New emphasis on gaming could turn it around for Cosmo
Blackstone Group LP, the world’s largest private-equity firm, has staked its claim in Sin City with the acquisition of the troubled Cosmopolitan resort on the Strip. On May 15, the company agreed to pay $1.7 billion in cash for the 3,000-room hotel and casino.
Former owner Deutsche Bank invested about $4 billion in the resort, first as a lender and then as an owner after developer Ian Bruce Eichner defaulted on a construction loan.
Conceived during the real estate boom and completed after the bottom had dropped out, Cosmo was originally priced at less than $800 million. With the economic downturn and the change of ownership, the resort opened two years later than expected, in December 2010. In its first three years of operations, the Cosmo has seen net losses totaling $298.3 million.
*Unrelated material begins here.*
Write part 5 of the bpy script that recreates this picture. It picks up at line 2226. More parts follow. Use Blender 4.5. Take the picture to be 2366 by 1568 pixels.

Blackstone has been in an acquisitive mood, reports the Wall Street Journal. Over the past two years, the New York-based company has acquired about $3.5 billion of property in Nevada, sources said. That includes buying 1,000 single-family homes, 16 million square feet of industrial space and the Hughes Center, a 68-acre office complex that sold for $347 million last fall.
According to the Journal, Blackstone is “betting the properties will increase in value as the gambling business bounces back from a downturn and the city’s economy improves and becomes more diversified.”
Blackstone is using cash from its $13.3 billion real-estate fund, but later is expected to borrow around $1 billion toward the acquisition, sources told the publication.
It’s good news for Deutsche Bank, which said the sale will have a “positive impact” on its Tier 1 capital ratio. And it could pay off for Blackstone, as Vegas enjoys a resurgence of business and tourism. In March, 3.7 million visitors came to Las Vegas, the highest monthly total ever, according to the Las Vegas Convention and Visitors Authority. Hotel room rates are back to prerecession levels and occupancy rates are exceeding 90 percent.
Total revenues on the Strip were $15.5 billion in the fiscal year that ended June 30, up from $15.3 billion in fiscal 2012 and the most since 2008, according to Union Gaming Research.
“For the first time, I am willing to say that I see Las Vegas getting a footing that it hasn’t had quite as clearly in the past,” said Wynn Resorts Ltd. Chairman Steve Wynn on the company’s recent first-quarter earnings call.
Blackstone’s acquisition “speaks to a historically smart real-estate buyer making a statement on the length of the Las Vegas Strip recovery,” agreed J.P. Morgan casino analyst Joe Greff in a report.
Though Cosmo has yet to turn a profit, “The property’s results showed significant year-over-year improvement,” reported Union Gaming. “The Cosmopolitan has been making a focused effort to increase gaming play at the property. … Should an experienced gaming operator be brought in to run the property, especially one with a strong database, there should be a significant upside to current earnings.”
In recent weeks, speculation was strong that Crown Resorts Chairman James Packer of Australia would buy the Cosmopolitan.